Un prix nul pour France Télévisions
Le bureau d’analyse d’Oddo BHF n’est guère plus optimiste sur la faisabilité du projet. “Compte tenu de son positionnement local, France 3 nous semble invendable et pourrait être obligatoirement attachée à France 2, mais le prix serait alors très bas”, avance le spécialiste du secteur, Jérôme Bodin, dans une note sur le sujet. L’intensification de la concurrence née d’une privatisation de France Télévisions tirerait aussi la négociation à la baisse. “Nous ne serions pas surpris que les enchérisseurs proposent un prix nul pour certains, comme c’est parfois le cas pour les sociétés difficiles à restructurer”, ajoute-t-il. Jérôme Bodin élabore deux scénarios : celui d’une privatisation partielle, via la cession, par exemple, de France 2 ou France 5, “plus réalisable que la privatisation totale”. Ou bien un statu quo mais une réduction des coûts chez France Télévisions et Radio France. “En première approche, un mix de ces deux scénarios nous semble la perspective la plus crédible en cas de victoire du RN”, conclut l’analyste.
Qui serait susceptible de se porter volontaire ? TF1 et M6 pourraient faire figure de candidats au rachat, à ceci près que “leur capacité serait limitée par les dispositions anti-concentration puisqu’elles ont déjà cinq chaînes et ne peuvent en détenir plus de sept”, remarque Philippe Bailly, président du cabinet NPA Conseil. Impossible pour elles de reprendre l’ensemble de France Télévisions. Le spécialiste des médias évoque aussi ces “acteurs qui ont montré un goût pour l’audiovisuel ces derniers mois comme Rodolphe Saadé [NDLR : futur propriétaire de BFMTV], Xavier Niel ou Daniel Kretinsky [NDLR : anciens candidats au rachat de M6]. Ou encore des groupes étrangers comme celui de la famille Berlusconi, premier acteur privé en Espagne et en Italie, devenu premier actionnaire de Pro Sieben en Allemagne, et qui pourrait nourrir le projet d’un ensemble européen”.

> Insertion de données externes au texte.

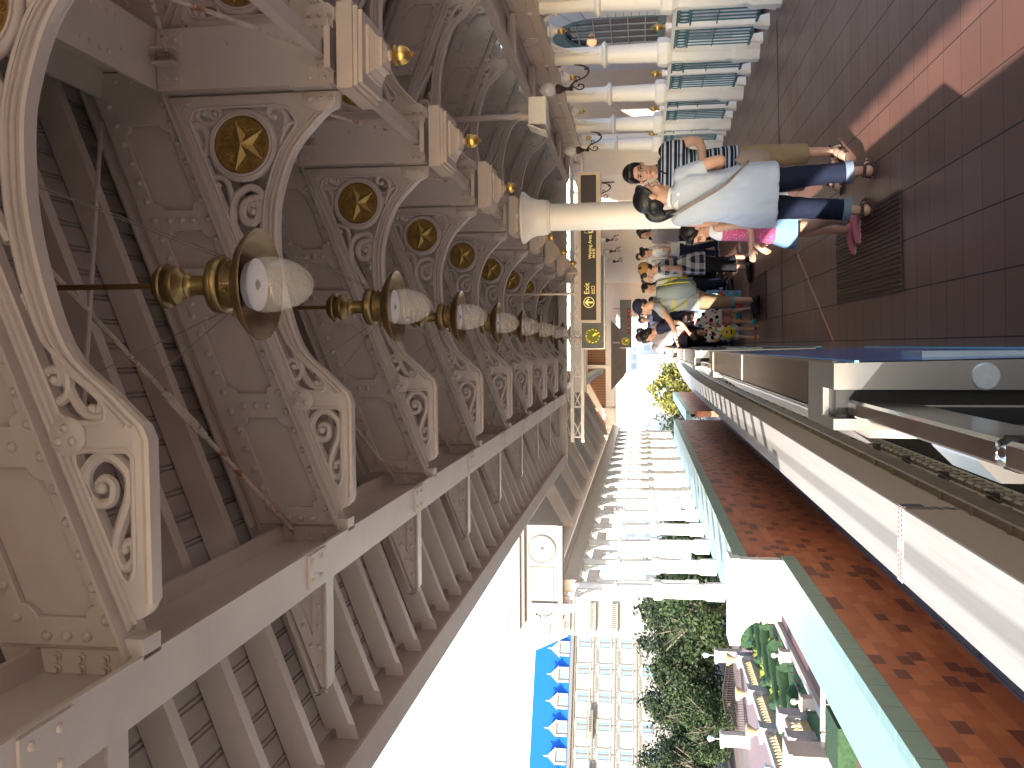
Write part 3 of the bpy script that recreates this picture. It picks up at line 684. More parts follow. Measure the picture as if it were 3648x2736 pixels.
# ================================================================= hanging signs
panelm=mat('dark_sign_panel',(.030,.026,.034),.4,var=.1)
ylw=mat('sign_yellow',(.86,.72,.26),.5,var=0,emit=(.9,.72,.25),es=.12)
t=thing('exit_sign','long dark hanging sign reading Exit and Waiting Area in yellow','sign',(0,13.3,0))
X0,X1=.335,2.45
mb=MB(); mb.box(X0,X1,-.11,.11,2.43,2.476); mb.box(X0,X1,-.11,.11,2.148,2.212); mb.box(X0,X0+.035,-.11,.11,2.212,2.43); mb.box(X1-.035,X1,-.11,.11,2.212,2.43); mb.box(X0+.02,X1-.02,-.12,-.108,2.44,2.465); mb.box(X0+.02,X1-.02,-.12,-.108,2.165,2.20)
mb.obj('frame',cream,t)
mb=MB(); mb.box(X0+.03,X1-.03,-.085,.085,2.21,2.432); pn=mb.obj('panel',panelm,t)
txt=MB()
def put(s,size,x,z,al='LEFT'):
    m=textmesh(s,size,.002,al); xz(m,x,-.088,z); txt.add(m.v,m.f)
put('Exit',.105,.735,2.345); put('出口',.062,.735,2.255); put('Waiting Area',.062,1.235,2.30); put('待合室',.045,1.245,2.245)
def ringxz(cx,cz,r0,r1,n=28):
    P=[[(cx+r*math.cos(2*PI*i/n),-.0895,cz+r*math.sin(2*PI*i/n)) for i in range(n+1)] for r in (r0,r1)]; txt.grid(P)
ringxz(.62,2.318,.068,.077)
txt.prism([(.608,2.262),(.632,2.262),(.632,2.34),(.662,2.310),(.675,2.325),(.62,2.380),(.565,2.325),(.578,2.310),(.608,2.34)],'y',-.091,-.087)
for bx in (1.60,1.735):
    for a in ((bx,bx+.12,2.255,2.258),(bx,bx+.12,2.377,2.38)): txt.box(a[0],a[1],-.091,-.087,a[2],a[3])
    for a in (bx,bx+.117): txt.box(a,a+.003,-.091,-.087,2.258,2.377)
txt.ball((1.66,-.089,2.358),.012,10,6,(1,.2,1)); txt.tube(crom([(1.66,-.089,2.34),(1.655,-.089,2.31),(1.685,-.089,2.305),(1.70,-.089,2.275)],4),.010,6,flat=(1,1)); txt.tube([(1.64+.032*math.cos(q),-.089,2.295+.032*math.sin(q)) for q in [2.2+.3*i for i in range(13)]],.006,5)
txt.tube(crom([(1.765,-.089,2.35),(1.775,-.089,2.365),(1.80,-.089,2.368),(1.825,-.089,2.36),(1.828,-.089,2.345)],4),.013,6); txt.tube(crom([(1.765,-.089,2.31),(1.77,-.089,2.285),(1.795,-.089,2.275),(1.825,-.089,2.285),(1.83,-.089,2.31)],4),.012,6)
ringxz(1.935,2.318,.05,.06); txt.ball((1.935,-.089,2.318),.025,10,6,(1,.2,1))
txt.obj('lettering',ylw,pn,fix=False)
mb=MB()
for x in (.75,2.0): mb.tube([(x,0,2.47),(x,0,3.7)],.018,8)
mb.obj('hanger',cream,t)
def make_board(label,loc):
    t=thing('departure_board',label,'sign',loc,0,'departure boards with clocks')
    mb=MB(); mb.box(-.5,1.2,-.09,.09,0,.40); mb.obj('case',mat('grey_case',(.13,.14,.155),.45,var=.06),t)
    mb=MB(); mb.box(-.5,1.2,-.097,-.088,-.022,0); mb.box(-.5,-.478,-.097,-.088,0,.40); mb.obj('trim',mat('board_trim',(.7,.72,.74),.35,metal=.6,var=0),t)
    mb=MB(); mb.box(.0,.165,-.094,-.089,.05,.145); mb.box(.25,.9,-.094,-.089,.05,.145); mb.obj('display',mat('dark_display',(.03,.01,.012),.3,var=0),t)
    d=MB()
    for s,x in (('16',.08),('25',.35),('分',.5),('16',.68),('38',.80)):
        m=textmesh(s,.07,.001); xz(m,x,-.096,.097); d.add(m.v,m.f)
    d.obj('red_digits',mat('red_led',(.5,.02,.02),.4,var=0,emit=(1,.05,.03),es=.35),t,fix=False)
    d=MB(); m=textmesh('Departure',.05,.001,'LEFT'); xz(m,.0,-.092,.27); d.add(m.v,m.f); d.obj('lettering',mat('dim_orange_letters',(.35,.20,.10),.5,var=0),t,fix=False)
    mb=MB(); mb.lathe([(.0,.0),(.145,0)],n=36,M=Matrix.Translation((-.26,-.0915,.20))@Matrix.Rotation(PI/2,4,'X')); ck=mb.obj('clock_face',mat('clock_olive',(.07,.075,.03),.4,var=.1,emit=(.12,.13,.02),es=.25),t)
    d=MB()
    for h in range(1,13):
        a=PI/2-h*PI/6; m=textmesh(str(h),.040,.001); xz(m,-.26+.118*math.cos(a),-.096,.20+.118*math.sin(a)); d.add(m.v,m.f)
    for a,r,w in ((PI/2-2*PI*(4.42/12),.075,.007),(PI/2-2*PI*(25/60),.11,.005)):
        d.tube([(-.26,-.096,.20),(-.26+r*math.cos(a),-.096,.20+r*math.sin(a))],w,5)
    d.obj('hands_and_numerals',mat('amber_led',(.9,.4,.03),.4,var=0,emit=(1,.45,.04),es=.7),ck,fix=False)
    mb=MB(); mb.tube([(-.3,0,.4),(-.3,0,.66)],.025,8); mb.tube([(.9,0,.4),(.9,0,.66)],.025,8); mb.obj('hanger',cream,t)
    return t
b0=make_board('grey departure board with an amber clock hanging beside the last brass lamp',(.44,17.0,2.255))
b1=dup(b0,(.42,33,1.93),'farther grey departure board with an amber clock, below the first one')
# ================================================================= gate barrier along the platform edge
GB='steel platform edge barriers'
adm=bpy.data.materials.new('blue_gate_panel'); adm.use_nodes=True
_t=adm.node_tree; _b=_t.nodes['Principled BSDF']; _b.inputs['Roughness'].default_value=.12
_tc=_t.nodes.new('ShaderNodeTexCoord'); _mp=_t.nodes.new('ShaderNodeMapping'); _mp.inputs['Scale'].default_value=(1,.7,3); _n=_t.nodes.new('ShaderNodeTexNoise'); _n.inputs['Scale'].default_value=1.6
_r=_t.nodes.new('ShaderNodeValToRGB'); _r.color_ramp.elements[0].color=(.02,.09,.36,1); _r.color_ramp.elements[1].color=(.05,.36,.60,1); _r.color_ramp.elements.new(.55).color=(.03,.15,.50,1)
_t.links.new(_tc.outputs['Object'],_mp.inputs[0]); _t.links.new(_mp.outputs[0],_n.inputs['Vector']); _t.links.new(_n.outputs[0],_r.inputs[0]); _t.links.new(_r.outputs[0],_b.inputs['Base Color'])
cyan=mat('pale_blue_strip',(.20,.55,.70),.3,var=0)
smoke=mat('smoked_glass',(.03,.03,.035),.05,var=0,coat=.3)
brown=mat('steel_cap_brown_reflection',(.20,.165,.135),.10,metal=1,var=.1,vs=3)  # brown of the reflected roof put into the polished steel's colour
postst=mat('satin_steel',(.36,.355,.35),.33,metal=1,var=.06,vs=5,bump=.02,bs=200)
def barrier(y0,y1,label,slot=True,n=2):
    t=thing('gate_barrier',label,'barrier',(0,y0,0),0,GB); L=y1-y0
    # body
    mb=MB(); mb.prism([(-.055,0),(-.062,1.085),(-.19,1.085),(-.27,.93),(-.27,0)],'y',.36,L-.34); mb.obj('body',steel,t)
    # top plates with bright seams
    s=MB(); e=.36; step=(L-.70)/n
    for k in range(n):
        a=.36+step*k+.006; b=.36+step*(k+1)-.006
        mb=MB(); mb.prism([(-.045,1.086),(-.045,1.1),(-.168,1.1),(-.172,1.086)],'y',a,b); mb.obj('top_plate',brown,t)
        mb=MB(); mb.prism([(-.174,1.0995),(-.285,.935),(-.285,.92),(-.174,1.084)],'y',a,b); mb.obj('sloped_plate',steelp,t)
        s.box(-.168,-.046,b,b+.012,1.088,1.103)
    s.prism([(-.040,1.09),(-.040,1.104),(-.047,1.104),(-.047,1.09)],'y',.0,L); s.obj('edge_trim',steelp,t)
    mb=MB(); mb.add([(-.020,.0,.02),(-.020,L,.02),(-.044,L,1.088),(-.044,0,1.088)],[(0,1,2,3)]); mb.add([(-.055,0,.02),(-.055,L,.02),(-.055,L,1.08),(-.055,0,1.08)],[(3,2,1,0)]); mb.obj('side_panel',adm,t)
    mb=MB(); mb.box(-.037,-.014,0,L,.0,.045); mb.obj('kick_strip',cyan,t)
    mb=MB(); mb.box(-.046,-.040,0,L,1.04,1.05); mb.obj('stripe',cyan,t)
    for (ya,yb,sg) in ((0,.36,-1),(L-.34,L,1)):
        mb=MB()
        yf=ya if sg<0 else yb
        mb.prism([(-.024,0),(-.0465,1.1),(-.113,1.1),(-.113,0)],'y',ya,yb); mb.box(-.215,-.187,ya,yb,0,1.1); mb.box(-.187,-.113,(ya+.14) if sg<0 else ya,yb if sg<0 else yb-.14,1.02,1.1); mb.box(-.187,-.113,ya,yb,0,.08)
        mb.prism([(-.217,0),(-.217,.80),(-.29,.755),(-.345,.70),(-.345,0)],'y',ya,yb)
        o=mb.obj('end_post',postst,t)
        dk=MB(); dk.box(-.1865,-.1135,ya+.05 if sg<0 else ya+.145,yb-.145 if sg<0 else yb-.05,.081,1.085); dk.box(-.1865,-.1135,ya+.1405 if sg<0 else ya+.0,yb if sg<0 else yb-.1405,.081,1.015); dk.box(-.1135,-.1125,ya+.004,yb-.004,.081,1.06); dk.box(-.1875,-.1865,ya+.004,yb-.004,.081,1.06); dk.obj('slot_shade',dark,o)  # black boxes filling the slot stand in for its inner shade
        if sg<0:
            q=MB(); q.lathe([(.034,0),(.034,.004),(.031,.006),(0,.006)],n=28,M=Matrix.Translation((-.08,ya,.74))@Matrix.Rotation(PI/2,4,'X')); q.obj('round_cover',mat('frosted_cover',(.5,.53,.56),.45,metal=.4,var=.1,vs=60),o,smooth=20)
    mb=MB(); mb.box(-.05,-.020,.35,.56,.46,.79); mb.obj('notice_plate',mat('notice_pale',(.45,.50,.50),.5,var=.1),t)
    return t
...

Au-delà des comptes de France Télévisions, c’est toute une filière qui se retrouve menacée, pointe Philippe Bailly. “L’audiovisuel public a aussi pour mission de contribuer au rayonnement de la culture, avec au moins un programme dédié par jour en première partie de soirée et un minimum de 390 diffusions de spectacles vivants par an, explique-t-il. Il peut y avoir des effets de bord sur la filière – 150 000 emplois – puisque le groupe finance la production visuelle à hauteur d’au moins 440 millions d’euros par an, et le cinéma pour 80 millions d’euros minimum. En cas de privatisation, il y a peu de chances que le repreneur poursuive ces investissements au même niveau.”